◆ PROBLEM TO WORK ON ◆
Transcribe the material from its first line onward, ending with the line that contains "COL = S.collection" and adding nothing beyond it.

◆ DATA LINES ◆

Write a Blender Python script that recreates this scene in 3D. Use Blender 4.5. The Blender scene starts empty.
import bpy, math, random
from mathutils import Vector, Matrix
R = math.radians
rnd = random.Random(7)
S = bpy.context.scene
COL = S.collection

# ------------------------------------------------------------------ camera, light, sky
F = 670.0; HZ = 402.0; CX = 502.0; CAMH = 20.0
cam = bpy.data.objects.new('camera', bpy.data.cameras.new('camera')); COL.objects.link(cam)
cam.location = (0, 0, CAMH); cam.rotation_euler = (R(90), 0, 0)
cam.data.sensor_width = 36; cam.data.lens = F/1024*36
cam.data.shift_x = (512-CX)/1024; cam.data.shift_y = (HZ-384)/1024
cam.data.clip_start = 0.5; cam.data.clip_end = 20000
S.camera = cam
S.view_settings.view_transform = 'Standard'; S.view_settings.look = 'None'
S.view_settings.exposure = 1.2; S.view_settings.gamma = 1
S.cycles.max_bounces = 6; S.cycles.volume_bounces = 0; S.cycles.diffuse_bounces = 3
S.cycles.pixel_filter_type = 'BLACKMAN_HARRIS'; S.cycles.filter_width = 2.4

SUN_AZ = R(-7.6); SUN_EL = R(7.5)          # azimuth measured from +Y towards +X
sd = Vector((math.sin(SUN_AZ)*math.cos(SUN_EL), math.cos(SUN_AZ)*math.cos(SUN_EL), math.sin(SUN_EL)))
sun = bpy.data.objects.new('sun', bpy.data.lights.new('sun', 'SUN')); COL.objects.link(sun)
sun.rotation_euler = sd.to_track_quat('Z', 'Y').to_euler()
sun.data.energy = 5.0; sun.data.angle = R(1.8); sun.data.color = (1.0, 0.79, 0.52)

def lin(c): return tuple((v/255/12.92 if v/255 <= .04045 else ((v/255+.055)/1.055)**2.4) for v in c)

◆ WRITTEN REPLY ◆
Write a Blender Python script that recreates this scene in 3D. Use Blender 4.5. The Blender scene starts empty.
import bpy, math, random
from mathutils import Vector, Matrix
R = math.radians
rnd = random.Random(7)
S = bpy.context.scene
COL = S.collection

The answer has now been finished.